That's a very tangentially related use of the term. Just use the definitions in the book you are reading.
Or if we are allowed to change definitions mid-sentence, both covariant and contravariant vectors transform covariantly:P
OK, to be more serious, let's imagine we have a 2D surface covered by coordinates (x,y). Imagine that each point has a different temperature f(x,y). A vehicle, carrying a clock which reads time t moves across the surface making a curve (x(t),y(t)). The variation in temperature versus time that the vehicle experiences is df/dt which is just one dimensional calculus. At a point p, df/dt=df/dx.dx/dt+df/dy.dy.dt, a scalar which we can rewrite as a a row vector (df/dx,df/dy) multiplied by a column vector (dx/dt,dy/dt), with all derivatives evaluated at p. The column vector or contravariant vector is something like the velocity, and the row vector or covariant vector is something like the gradient of the temperature.

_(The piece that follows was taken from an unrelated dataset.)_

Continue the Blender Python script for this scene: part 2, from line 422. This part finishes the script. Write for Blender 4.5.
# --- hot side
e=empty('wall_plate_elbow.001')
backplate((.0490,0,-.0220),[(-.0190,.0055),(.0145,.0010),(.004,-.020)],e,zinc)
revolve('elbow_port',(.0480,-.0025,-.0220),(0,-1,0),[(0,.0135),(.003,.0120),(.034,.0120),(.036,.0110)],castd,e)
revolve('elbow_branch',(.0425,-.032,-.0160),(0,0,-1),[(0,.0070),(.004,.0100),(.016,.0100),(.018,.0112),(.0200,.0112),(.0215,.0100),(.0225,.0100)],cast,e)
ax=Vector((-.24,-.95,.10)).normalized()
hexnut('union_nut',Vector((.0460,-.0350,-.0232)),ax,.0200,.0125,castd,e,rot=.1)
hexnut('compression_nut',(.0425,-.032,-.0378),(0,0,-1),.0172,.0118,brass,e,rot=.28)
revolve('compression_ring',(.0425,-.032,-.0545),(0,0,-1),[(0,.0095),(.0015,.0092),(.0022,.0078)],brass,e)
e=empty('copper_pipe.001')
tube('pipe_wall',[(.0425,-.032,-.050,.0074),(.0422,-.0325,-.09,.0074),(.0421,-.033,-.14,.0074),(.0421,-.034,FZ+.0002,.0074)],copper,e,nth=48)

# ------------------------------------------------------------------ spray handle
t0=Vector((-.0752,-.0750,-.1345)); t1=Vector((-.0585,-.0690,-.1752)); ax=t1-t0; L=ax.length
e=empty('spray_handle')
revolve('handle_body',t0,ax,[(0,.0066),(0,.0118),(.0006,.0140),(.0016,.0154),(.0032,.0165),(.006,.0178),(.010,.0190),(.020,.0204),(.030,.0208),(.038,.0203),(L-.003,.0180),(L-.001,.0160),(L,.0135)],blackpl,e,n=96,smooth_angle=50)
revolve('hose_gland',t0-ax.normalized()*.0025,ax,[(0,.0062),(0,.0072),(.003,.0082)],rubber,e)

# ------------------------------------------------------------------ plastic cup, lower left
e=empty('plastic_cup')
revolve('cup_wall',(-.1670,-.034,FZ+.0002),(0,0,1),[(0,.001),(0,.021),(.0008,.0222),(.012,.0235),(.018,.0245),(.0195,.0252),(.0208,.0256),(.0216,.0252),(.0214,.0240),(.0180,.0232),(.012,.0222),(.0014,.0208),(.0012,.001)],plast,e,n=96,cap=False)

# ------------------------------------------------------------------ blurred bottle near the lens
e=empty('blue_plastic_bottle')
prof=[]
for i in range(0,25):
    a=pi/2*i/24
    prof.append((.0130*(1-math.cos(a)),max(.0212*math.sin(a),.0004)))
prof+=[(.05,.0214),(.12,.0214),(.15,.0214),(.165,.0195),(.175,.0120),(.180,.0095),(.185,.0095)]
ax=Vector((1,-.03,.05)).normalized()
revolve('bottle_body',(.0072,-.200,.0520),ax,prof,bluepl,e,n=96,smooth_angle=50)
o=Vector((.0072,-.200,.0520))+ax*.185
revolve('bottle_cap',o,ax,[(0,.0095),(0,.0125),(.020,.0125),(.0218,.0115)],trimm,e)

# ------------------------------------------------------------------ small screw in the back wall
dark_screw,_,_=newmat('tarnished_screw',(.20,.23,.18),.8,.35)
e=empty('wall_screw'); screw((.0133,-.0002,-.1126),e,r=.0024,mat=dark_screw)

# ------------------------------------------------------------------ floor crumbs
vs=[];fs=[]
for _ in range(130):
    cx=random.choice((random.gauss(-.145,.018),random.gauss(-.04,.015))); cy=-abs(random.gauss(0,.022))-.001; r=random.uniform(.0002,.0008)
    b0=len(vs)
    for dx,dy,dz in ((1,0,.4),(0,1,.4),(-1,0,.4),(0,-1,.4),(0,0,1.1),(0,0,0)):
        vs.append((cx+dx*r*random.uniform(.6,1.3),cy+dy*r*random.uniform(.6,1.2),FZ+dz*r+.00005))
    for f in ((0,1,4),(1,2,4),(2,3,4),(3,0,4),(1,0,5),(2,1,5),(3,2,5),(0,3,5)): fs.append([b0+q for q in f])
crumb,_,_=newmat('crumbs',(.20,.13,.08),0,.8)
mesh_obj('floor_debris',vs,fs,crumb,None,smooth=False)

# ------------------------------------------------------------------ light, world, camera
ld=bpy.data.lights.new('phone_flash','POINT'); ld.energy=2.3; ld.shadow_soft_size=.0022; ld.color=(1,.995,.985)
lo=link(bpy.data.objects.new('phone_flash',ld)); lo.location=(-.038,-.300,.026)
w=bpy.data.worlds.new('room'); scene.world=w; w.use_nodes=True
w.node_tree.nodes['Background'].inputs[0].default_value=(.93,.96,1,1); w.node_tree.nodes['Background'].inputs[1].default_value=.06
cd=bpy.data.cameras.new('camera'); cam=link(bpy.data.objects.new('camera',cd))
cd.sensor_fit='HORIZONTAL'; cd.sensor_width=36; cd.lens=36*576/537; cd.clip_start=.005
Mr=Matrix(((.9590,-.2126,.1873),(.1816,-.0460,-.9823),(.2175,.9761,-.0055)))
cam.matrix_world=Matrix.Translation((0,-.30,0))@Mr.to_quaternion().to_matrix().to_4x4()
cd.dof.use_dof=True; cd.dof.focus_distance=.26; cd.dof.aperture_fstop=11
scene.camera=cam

We don't conceive of the velocity at that point as belonging to only one curve, since many curves can have the same velocity at that point. We also conceive of the velocity of any particular curve being the same under a change of coordinates from (x,y) to (U(x,y),V(x,y)). The same temperature variation is now described by f(U,V), and the same path is now described by (U(t),V(t)). So the new column vector representing the same velocity will be (dU/dt,dV/dt)=(dU/dx.dx/dt+dU/dy.dy/dt,dV/dx.dx.dt+dV/dy.dy/dt), which is how the coordinate representation of a contravariant vector transforms. Similarly, the new row vector representing the same gradient will be (df/dU,df/dV)=(df/dx.dx/dU+df/dy.dy/dU,df/dx.dx/dV+df/dy.dy/dV), which is how the coordinate representation of a covariant vector transforms. df/dt=df/dU.dU/dt+df/dV.dV/dt remains unchanged.
Something to keep in mind for later, when the metric is introduced: at this stage, we can multiply row and column vectors, but we haven't defined what it means to "multiply" column vectors, which is a job the metric can do.